03 Dec
09:45 - 10:45
Data Science / Tech Law Research Talk

Partisanship or Policy? Understanding Institutional Complexity in American Law

Talk by visiting expert Robert Shaffer

Abstract

How do legislators distribute policymaking authority? Formal allocation of power is often framed as a preference-based problem. Under unified government, legislators should favor efficient implementing arrangements, while under divided government they should favor complex systems that optimize oversight. By contrast, I argue that this finding is conditioned by issue importance. Due to measurement constraints, existing studies focus either on single policy areas or small subsets of “important” legislation, which leads them to ignore this relationship.

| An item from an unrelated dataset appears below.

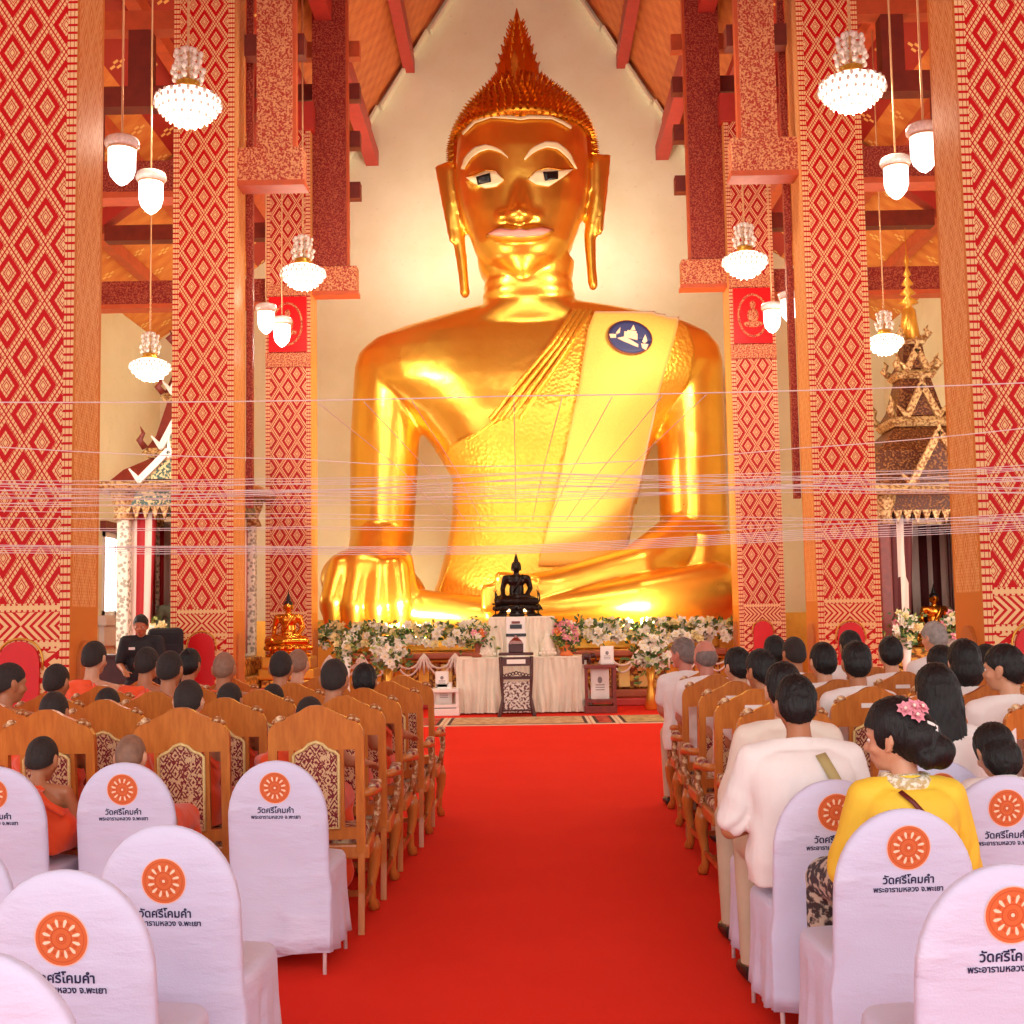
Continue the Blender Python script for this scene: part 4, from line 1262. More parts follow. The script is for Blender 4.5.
# ---------------------------------------------------------------- lamps
M['bulb'] = emit('lit white glass', '#fffaf2', 2.6)
M['bulb_w'] = emit('lit crystal', '#fff4dc', 2.6)
M['crystal'] = plain('clear crystal beads', '#f3e6d8', .15, var=.2, vscale=40, spec=.8)
M['rod'] = plain('brass rod', '#d9a878', .35, .5)
def point(loc, e, c=(1, .86, .66), r=.12):
    l = bpy.data.lights.new('lamp_light', 'POINT'); l.energy = e; l.color = c; l.shadow_soft_size = r
    o = bpy.data.objects.new('lamp_light', l); COL.objects.link(o); o.location = loc
    return o
def chandelier(px_, py, d, wpx, label, e=70):
    c = P(px_, py, d)
    R = wpx / 2 * d / F
    s = R / .35
    r = empty('crystal_chandelier', c, 0, label, 'chandelier', 'crystal chandeliers')
    # scalloped glass bowl, point down
    rings = []
    n = 48
    for f, rr, z in ((0, .05, -.235), (1, .13, -.215), (2, .22, -.15), (3, .30, -.07), (4, .35, .01), (5, .335, .06), (6, .28, .11), (7, .19, .15), (8, .09, .16)):
        rings.append([Vector((rr * (1 + .05 * math.cos(12 * 2 * PI * k / n)) * math.cos(2 * PI * k / n) * s, rr * (1 + .05 * math.cos(12 * 2 * PI * k / n)) * math.sin(2 * PI * k / n) * s, z * s)) for k in range(n)])
    MB().loft(rings).build('glass_bowl', M['bulb_w'], r)
    b = MB()
    for z, rr, cnt, q in ((.0, .355, 26, .022), (.06, .34, 24, .022), (-.07, .31, 22, .02), (-.15, .235, 16, .02), (-.21, .14, 10, .018)):
        for k in range(cnt):
            a = 2 * PI * k / cnt
            b.ell((rr * s * math.cos(a), rr * s * math.sin(a), z * s), (q * s, q * s, q * 1.4 * s), n=6, m=5)
    tag(b.build('crystal_drops', M['crystal'], r), kind='stuff')
    MB().lathe([(.13 * s, .15 * s), (.15 * s, .19 * s), (.1 * s, .22 * s), (.13 * s, .25 * s), (.03 * s, .27 * s)], 20).build('gold_collar', M['gold_trim'], r)
    b = MB()
    for k in range(8):
        a = 2 * PI * k / 8
        ca, sa = math.cos(a) * s, math.sin(a) * s
        b.tube([(.04 * ca, .04 * sa, .26 * s), (.14 * ca, .14 * sa, .3 * s), (.17 * ca, .17 * sa, .38 * s), (.11 * ca, .11 * sa, .42 * s)], .012 * s, 6)
        b.tube([(.03 * ca, .03 * sa, .42 * s), (.11 * ca, .11 * sa, .47 * s), (.14 * ca, .14 * sa, .56 * s), (.08 * ca, .08 * sa, .6 * s)], .012 * s, 6)
        for q in ((.15, .29), (.17, .38), (.11, .43), (.13, .49), (.14, .57), (.07, .61)):
            b.ell((q[0] * ca, q[0] * sa, q[1] * s), (.03 * s, .03 * s, .036 * s), n=8, m=6)
    b.build('crystal_arms', M['crystal'], r)
    top = 13.0 - c.z
    b = MB().tube([(0, 0, .25 * s), (0, 0, top)], .014 * s, 8)
    for k in range(9): b.ell((0, 0, .65 * s + k * .075 * s), (.022 * s,) * 3, n=8, m=6)
    b.build('hanging_rod', M['rod'], r)
    point(c - Vector((0, 0, .38 * s)), e)
    return r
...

To fill this gap, I propose a novel network- and natural language processing-based measurement approach, which I use to measure institutional complexity in all American laws enacted from 1993-2014. As predicted, I find that divided government is only associated with increased complexity for a small subset (≈ 20%) of high-importance laws. Otherwise, this relationship vanishes. This paper therefore contributes to both applied text-as-data scholarship and to the literature on “submerged” bipartisan collaboration in American politics.

Link to the paper

Bio

Robert Shaffer is a Postdoctoral Fellow at the University of Pennsylvania's Perry World House. Substantively, he studies formal institutional design, with a focus on American politics and international relations. Methodologically, he develops and applies novel machine learning and natural language processing tools to unlock information contained in legal texts, such as laws, constitutions, or treaties. His work has appeared in outlets including Political Analysis and Cognitive Systems Research, and has been invited to revise and resubmit to the Journal of Politics. He received a PhD in Government and an MS in Statistics and Data Science from the University of Texas at Austin.